| Problem requirements |
Write out all of the data exactly as it appears.
--
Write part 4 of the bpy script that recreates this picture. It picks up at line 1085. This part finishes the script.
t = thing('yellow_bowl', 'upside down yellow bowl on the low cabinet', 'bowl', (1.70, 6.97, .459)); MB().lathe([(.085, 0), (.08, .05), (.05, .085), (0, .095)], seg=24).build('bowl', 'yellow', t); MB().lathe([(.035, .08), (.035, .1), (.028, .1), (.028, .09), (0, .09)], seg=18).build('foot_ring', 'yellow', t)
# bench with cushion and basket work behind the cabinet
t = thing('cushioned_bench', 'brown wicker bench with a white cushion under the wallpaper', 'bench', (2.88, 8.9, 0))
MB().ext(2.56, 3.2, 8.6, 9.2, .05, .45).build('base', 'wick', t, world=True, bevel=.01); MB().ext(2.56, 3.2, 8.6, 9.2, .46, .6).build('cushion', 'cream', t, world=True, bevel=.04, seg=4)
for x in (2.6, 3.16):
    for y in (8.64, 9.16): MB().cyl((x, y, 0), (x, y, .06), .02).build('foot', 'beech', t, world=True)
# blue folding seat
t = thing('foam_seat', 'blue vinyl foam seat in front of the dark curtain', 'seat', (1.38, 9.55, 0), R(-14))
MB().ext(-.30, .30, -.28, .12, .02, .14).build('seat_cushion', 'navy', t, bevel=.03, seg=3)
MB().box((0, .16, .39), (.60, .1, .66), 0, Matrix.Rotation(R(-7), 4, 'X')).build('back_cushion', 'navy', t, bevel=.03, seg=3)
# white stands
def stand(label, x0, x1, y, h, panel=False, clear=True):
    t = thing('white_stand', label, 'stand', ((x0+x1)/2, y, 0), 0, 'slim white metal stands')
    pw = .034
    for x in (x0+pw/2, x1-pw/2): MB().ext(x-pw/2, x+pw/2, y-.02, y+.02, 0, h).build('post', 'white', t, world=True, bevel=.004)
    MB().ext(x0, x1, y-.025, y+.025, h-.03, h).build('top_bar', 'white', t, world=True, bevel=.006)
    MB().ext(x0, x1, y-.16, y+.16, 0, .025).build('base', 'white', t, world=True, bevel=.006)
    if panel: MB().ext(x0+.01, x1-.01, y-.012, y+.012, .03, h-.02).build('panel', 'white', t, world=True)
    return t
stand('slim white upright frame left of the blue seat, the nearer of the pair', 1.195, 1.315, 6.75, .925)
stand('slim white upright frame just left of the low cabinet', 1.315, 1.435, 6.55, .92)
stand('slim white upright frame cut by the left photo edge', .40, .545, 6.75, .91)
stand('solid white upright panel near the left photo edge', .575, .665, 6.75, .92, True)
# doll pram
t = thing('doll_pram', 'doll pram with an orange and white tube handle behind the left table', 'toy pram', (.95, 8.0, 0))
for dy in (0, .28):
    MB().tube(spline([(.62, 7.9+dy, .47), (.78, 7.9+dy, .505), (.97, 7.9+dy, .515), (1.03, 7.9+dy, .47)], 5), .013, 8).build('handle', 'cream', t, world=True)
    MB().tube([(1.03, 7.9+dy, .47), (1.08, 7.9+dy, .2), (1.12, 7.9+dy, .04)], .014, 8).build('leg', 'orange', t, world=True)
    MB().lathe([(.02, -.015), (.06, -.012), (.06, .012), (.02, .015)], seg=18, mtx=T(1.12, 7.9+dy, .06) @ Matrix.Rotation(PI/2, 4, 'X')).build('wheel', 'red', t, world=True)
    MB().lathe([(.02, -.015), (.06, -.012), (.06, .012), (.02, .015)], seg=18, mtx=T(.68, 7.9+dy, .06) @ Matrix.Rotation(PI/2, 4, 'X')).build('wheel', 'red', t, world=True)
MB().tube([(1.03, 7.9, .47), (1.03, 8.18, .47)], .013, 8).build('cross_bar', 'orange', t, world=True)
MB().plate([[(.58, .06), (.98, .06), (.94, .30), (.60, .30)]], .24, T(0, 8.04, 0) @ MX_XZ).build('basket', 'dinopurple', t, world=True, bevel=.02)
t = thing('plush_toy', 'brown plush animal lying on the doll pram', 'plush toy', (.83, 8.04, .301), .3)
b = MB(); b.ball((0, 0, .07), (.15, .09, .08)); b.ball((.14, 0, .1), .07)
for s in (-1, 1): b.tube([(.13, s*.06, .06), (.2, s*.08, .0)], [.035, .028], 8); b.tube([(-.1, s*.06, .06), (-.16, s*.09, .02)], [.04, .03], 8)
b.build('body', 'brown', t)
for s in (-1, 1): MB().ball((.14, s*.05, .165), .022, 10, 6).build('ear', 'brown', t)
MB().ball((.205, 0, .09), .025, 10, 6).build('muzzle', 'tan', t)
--
| Full response |
Write part 4 of the bpy script that recreates this picture. It picks up at line 1085. This part finishes the script.
t = thing('yellow_bowl', 'upside down yellow bowl on the low cabinet', 'bowl', (1.70, 6.97, .459)); MB().lathe([(.085, 0), (.08, .05), (.05, .085), (0, .095)], seg=24).build('bowl', 'yellow', t); MB().lathe([(.035, .08), (.035, .1), (.028, .1), (.028, .09), (0, .09)], seg=18).build('foot_ring', 'yellow', t)
# bench with cushion and basket work behind the cabinet
t = thing('cushioned_bench', 'brown wicker bench with a white cushion under the wallpaper', 'bench', (2.88, 8.9, 0))
MB().ext(2.56, 3.2, 8.6, 9.2, .05, .45).build('base', 'wick', t, world=True, bevel=.01); MB().ext(2.56, 3.2, 8.6, 9.2, .46, .6).build('cushion', 'cream', t, world=True, bevel=.04, seg=4)
for x in (2.6, 3.16):
    for y in (8.64, 9.16): MB().cyl((x, y, 0), (x, y, .06), .02).build('foot', 'beech', t, world=True)
# blue folding seat
t = thing('foam_seat', 'blue vinyl foam seat in front of the dark curtain', 'seat', (1.38, 9.55, 0), R(-14))
MB().ext(-.30, .30, -.28, .12, .02, .14).build('seat_cushion', 'navy', t, bevel=.03, seg=3)
MB().box((0, .16, .39), (.60, .1, .66), 0, Matrix.Rotation(R(-7), 4, 'X')).build('back_cushion', 'navy', t, bevel=.03, seg=3)
# white stands
def stand(label, x0, x1, y, h, panel=False, clear=True):
    t = thing('white_stand', label, 'stand', ((x0+x1)/2, y, 0), 0, 'slim white metal stands')
    pw = .034
    for x in (x0+pw/2, x1-pw/2): MB().ext(x-pw/2, x+pw/2, y-.02, y+.02, 0, h).build('post', 'white', t, world=True, bevel=.004)
    MB().ext(x0, x1, y-.025, y+.025, h-.03, h).build('top_bar', 'white', t, world=True, bevel=.006)
    MB().ext(x0, x1, y-.16, y+.16, 0, .025).build('base', 'white', t, world=True, bevel=.006)
    if panel: MB().ext(x0+.01, x1-.01, y-.012, y+.012, .03, h-.02).build('panel', 'white', t, world=True)
    return t
stand('slim white upright frame left of the blue seat, the nearer of the pair', 1.195, 1.315, 6.75, .925)
stand('slim white upright frame just left of the low cabinet', 1.315, 1.435, 6.55, .92)
stand('slim white upright frame cut by the left photo edge', .40, .545, 6.75, .91)
stand('solid white upright panel near the left photo edge', .575, .665, 6.75, .92, True)
# doll pram
t = thing('doll_pram', 'doll pram with an orange and white tube handle behind the left table', 'toy pram', (.95, 8.0, 0))
for dy in (0, .28):
    MB().tube(spline([(.62, 7.9+dy, .47), (.78, 7.9+dy, .505), (.97, 7.9+dy, .515), (1.03, 7.9+dy, .47)], 5), .013, 8).build('handle', 'cream', t, world=True)
    MB().tube([(1.03, 7.9+dy, .47), (1.08, 7.9+dy, .2), (1.12, 7.9+dy, .04)], .014, 8).build('leg', 'orange', t, world=True)
    MB().lathe([(.02, -.015), (.06, -.012), (.06, .012), (.02, .015)], seg=18, mtx=T(1.12, 7.9+dy, .06) @ Matrix.Rotation(PI/2, 4, 'X')).build('wheel', 'red', t, world=True)
    MB().lathe([(.02, -.015), (.06, -.012), (.06, .012), (.02, .015)], seg=18, mtx=T(.68, 7.9+dy, .06) @ Matrix.Rotation(PI/2, 4, 'X')).build('wheel', 'red', t, world=True)
MB().tube([(1.03, 7.9, .47), (1.03, 8.18, .47)], .013, 8).build('cross_bar', 'orange', t, world=True)
MB().plate([[(.58, .06), (.98, .06), (.94, .30), (.60, .30)]], .24, T(0, 8.04, 0) @ MX_XZ).build('basket', 'dinopurple', t, world=True, bevel=.02)
t = thing('plush_toy', 'brown plush animal lying on the doll pram', 'plush toy', (.83, 8.04, .301), .3)
b = MB(); b.ball((0, 0, .07), (.15, .09, .08)); b.ball((.14, 0, .1), .07)
for s in (-1, 1): b.tube([(.13, s*.06, .06), (.2, s*.08, .0)], [.035, .028], 8); b.tube([(-.1, s*.06, .06), (-.16, s*.09, .02)], [.04, .03], 8)
b.build('body', 'brown', t)
for s in (-1, 1): MB().ball((.14, s*.05, .165), .022, 10, 6).build('ear', 'brown', t)
MB().ball((.205, 0, .09), .025, 10, 6).build('muzzle', 'tan', t)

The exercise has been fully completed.